Directions. How many lines in the listing below include the word "high"? Answer with the number and nothing else.

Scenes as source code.
>>>>>

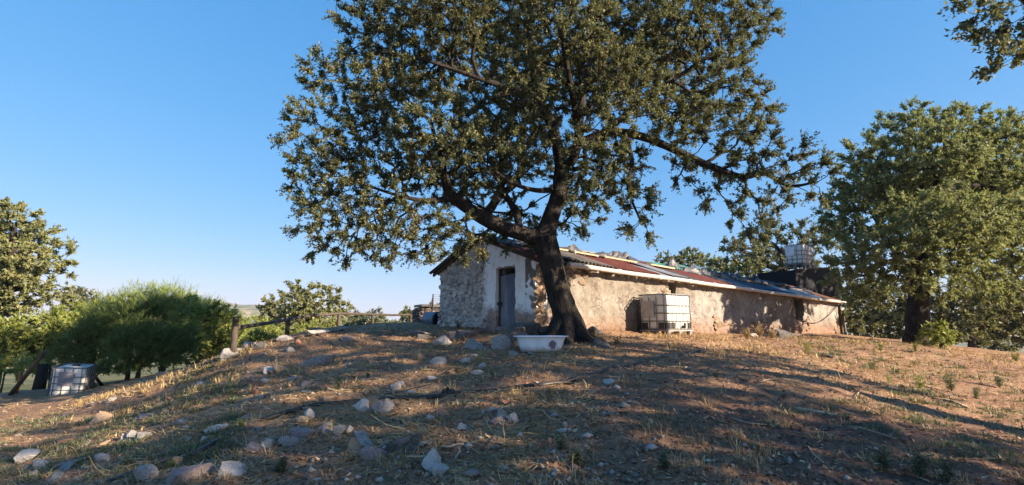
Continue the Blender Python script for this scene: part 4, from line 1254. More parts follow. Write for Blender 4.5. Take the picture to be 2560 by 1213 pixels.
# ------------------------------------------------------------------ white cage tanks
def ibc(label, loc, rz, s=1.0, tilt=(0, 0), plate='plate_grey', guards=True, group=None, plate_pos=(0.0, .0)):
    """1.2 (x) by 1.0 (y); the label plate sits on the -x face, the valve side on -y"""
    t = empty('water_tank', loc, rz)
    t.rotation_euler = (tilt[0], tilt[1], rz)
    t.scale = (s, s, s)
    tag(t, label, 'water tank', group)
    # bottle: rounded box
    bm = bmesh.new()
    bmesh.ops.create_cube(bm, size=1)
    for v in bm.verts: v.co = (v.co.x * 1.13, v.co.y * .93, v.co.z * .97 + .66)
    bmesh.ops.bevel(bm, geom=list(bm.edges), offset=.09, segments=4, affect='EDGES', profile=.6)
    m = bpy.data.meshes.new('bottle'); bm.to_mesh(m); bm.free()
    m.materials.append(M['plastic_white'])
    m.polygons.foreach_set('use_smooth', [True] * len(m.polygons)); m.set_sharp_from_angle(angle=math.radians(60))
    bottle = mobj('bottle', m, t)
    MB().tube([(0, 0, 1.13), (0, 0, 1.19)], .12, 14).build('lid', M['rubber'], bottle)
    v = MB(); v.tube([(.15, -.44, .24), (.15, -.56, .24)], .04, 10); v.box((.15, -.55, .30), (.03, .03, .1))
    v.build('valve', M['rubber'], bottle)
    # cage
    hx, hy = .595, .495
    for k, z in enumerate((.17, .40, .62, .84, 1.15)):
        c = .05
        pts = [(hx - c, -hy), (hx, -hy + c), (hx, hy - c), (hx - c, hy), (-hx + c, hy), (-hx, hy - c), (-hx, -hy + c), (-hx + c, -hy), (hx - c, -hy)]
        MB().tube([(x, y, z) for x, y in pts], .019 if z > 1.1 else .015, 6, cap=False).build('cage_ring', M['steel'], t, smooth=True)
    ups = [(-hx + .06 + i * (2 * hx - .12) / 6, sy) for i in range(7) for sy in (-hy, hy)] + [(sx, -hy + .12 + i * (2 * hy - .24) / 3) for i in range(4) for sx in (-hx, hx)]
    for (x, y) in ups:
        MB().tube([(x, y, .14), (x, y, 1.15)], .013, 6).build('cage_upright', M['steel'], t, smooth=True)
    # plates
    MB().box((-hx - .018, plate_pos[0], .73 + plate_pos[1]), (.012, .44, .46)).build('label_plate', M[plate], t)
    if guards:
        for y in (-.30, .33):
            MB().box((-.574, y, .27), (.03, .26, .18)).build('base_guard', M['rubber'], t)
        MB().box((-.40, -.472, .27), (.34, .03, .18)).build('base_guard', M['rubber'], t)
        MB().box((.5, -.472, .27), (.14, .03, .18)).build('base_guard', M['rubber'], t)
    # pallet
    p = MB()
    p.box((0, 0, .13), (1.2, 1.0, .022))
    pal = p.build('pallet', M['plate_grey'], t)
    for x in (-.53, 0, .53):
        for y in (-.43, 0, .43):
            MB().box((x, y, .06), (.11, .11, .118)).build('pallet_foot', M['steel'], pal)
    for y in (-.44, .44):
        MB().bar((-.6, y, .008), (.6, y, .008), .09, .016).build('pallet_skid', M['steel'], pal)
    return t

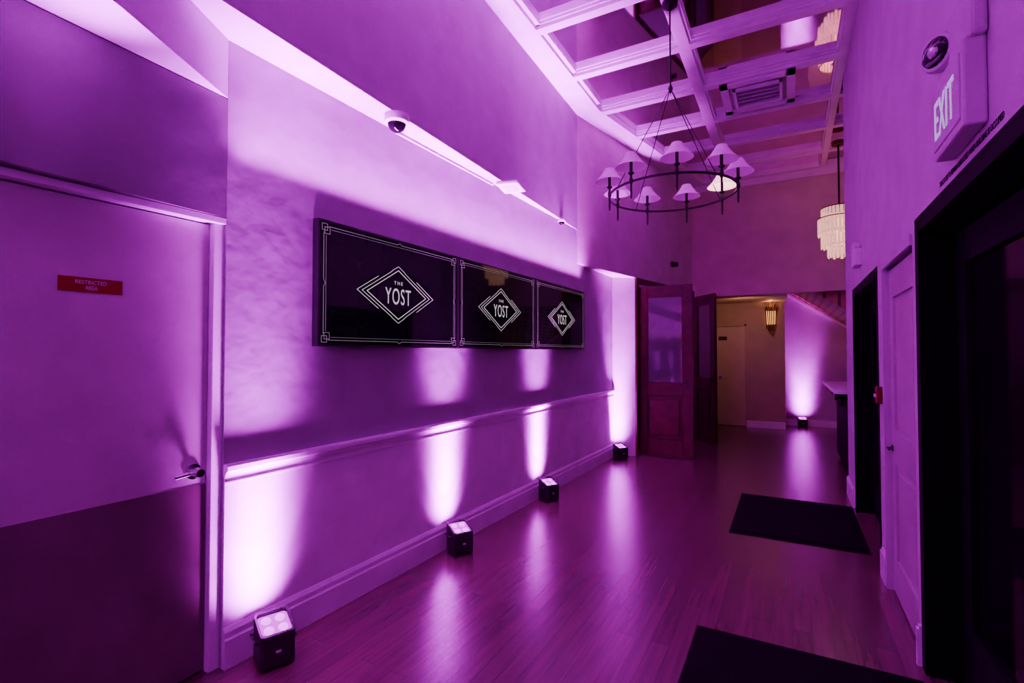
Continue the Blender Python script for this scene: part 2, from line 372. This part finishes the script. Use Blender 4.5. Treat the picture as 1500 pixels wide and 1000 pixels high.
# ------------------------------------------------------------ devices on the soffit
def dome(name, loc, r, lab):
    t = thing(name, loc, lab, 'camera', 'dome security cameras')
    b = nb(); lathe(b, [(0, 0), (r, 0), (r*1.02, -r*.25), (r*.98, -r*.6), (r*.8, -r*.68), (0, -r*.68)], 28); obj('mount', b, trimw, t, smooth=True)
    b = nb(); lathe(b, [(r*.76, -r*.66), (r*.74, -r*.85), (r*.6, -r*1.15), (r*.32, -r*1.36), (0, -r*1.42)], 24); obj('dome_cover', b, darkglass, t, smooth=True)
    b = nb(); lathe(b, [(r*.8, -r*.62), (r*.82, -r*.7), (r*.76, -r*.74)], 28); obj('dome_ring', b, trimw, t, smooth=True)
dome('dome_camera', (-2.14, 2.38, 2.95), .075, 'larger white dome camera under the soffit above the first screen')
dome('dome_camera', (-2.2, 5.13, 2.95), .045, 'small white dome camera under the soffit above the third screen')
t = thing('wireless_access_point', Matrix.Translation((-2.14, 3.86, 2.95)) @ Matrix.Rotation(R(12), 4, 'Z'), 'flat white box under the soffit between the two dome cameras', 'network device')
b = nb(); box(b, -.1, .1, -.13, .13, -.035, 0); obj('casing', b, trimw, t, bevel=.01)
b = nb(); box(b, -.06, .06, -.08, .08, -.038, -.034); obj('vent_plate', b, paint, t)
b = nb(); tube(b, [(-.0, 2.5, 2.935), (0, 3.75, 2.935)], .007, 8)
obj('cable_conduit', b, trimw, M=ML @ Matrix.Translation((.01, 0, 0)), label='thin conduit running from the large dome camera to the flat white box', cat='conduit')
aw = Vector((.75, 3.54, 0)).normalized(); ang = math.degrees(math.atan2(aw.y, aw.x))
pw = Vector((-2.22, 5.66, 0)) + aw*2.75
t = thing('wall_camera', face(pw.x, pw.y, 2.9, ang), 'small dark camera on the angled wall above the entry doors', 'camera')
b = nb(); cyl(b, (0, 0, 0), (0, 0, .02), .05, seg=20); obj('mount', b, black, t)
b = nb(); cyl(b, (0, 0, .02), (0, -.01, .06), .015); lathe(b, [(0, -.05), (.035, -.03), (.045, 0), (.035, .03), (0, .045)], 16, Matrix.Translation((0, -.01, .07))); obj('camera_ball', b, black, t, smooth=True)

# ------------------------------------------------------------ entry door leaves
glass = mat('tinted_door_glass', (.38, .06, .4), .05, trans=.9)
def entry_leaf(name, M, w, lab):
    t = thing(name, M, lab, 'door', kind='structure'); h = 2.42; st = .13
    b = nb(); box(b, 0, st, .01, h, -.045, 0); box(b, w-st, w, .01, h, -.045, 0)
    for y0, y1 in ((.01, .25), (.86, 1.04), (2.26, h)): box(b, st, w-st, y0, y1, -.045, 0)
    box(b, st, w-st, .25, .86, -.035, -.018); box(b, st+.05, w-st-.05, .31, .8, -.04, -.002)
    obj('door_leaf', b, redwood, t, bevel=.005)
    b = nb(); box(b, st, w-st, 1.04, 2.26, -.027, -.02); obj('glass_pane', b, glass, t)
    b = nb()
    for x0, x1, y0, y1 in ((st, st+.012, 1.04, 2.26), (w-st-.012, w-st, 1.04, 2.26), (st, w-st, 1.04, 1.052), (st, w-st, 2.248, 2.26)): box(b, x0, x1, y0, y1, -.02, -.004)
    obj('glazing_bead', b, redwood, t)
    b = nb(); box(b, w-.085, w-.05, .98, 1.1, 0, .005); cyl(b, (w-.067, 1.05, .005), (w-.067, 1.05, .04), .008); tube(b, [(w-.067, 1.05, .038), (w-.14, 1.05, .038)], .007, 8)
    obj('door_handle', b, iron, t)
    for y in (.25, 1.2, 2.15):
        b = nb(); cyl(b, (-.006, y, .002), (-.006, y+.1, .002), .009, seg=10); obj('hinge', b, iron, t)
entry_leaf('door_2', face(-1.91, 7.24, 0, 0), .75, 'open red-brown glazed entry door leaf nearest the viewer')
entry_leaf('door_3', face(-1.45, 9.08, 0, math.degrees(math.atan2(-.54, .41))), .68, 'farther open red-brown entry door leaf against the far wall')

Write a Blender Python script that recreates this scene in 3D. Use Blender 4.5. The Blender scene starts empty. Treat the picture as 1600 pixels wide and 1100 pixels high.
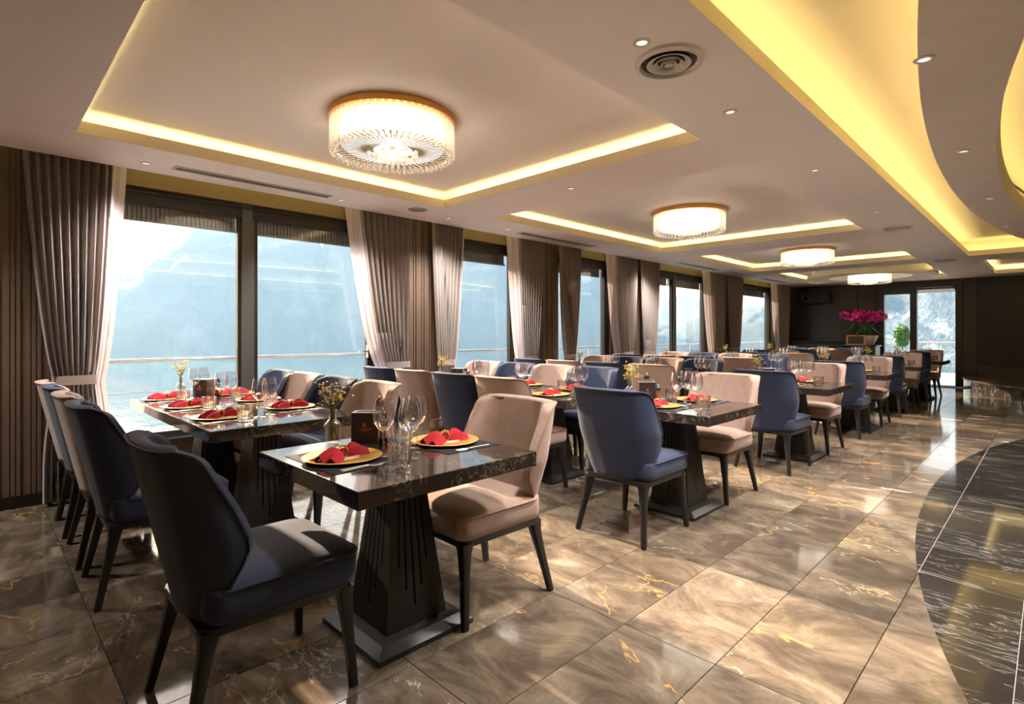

<<<<<

Solution to the exercise. 2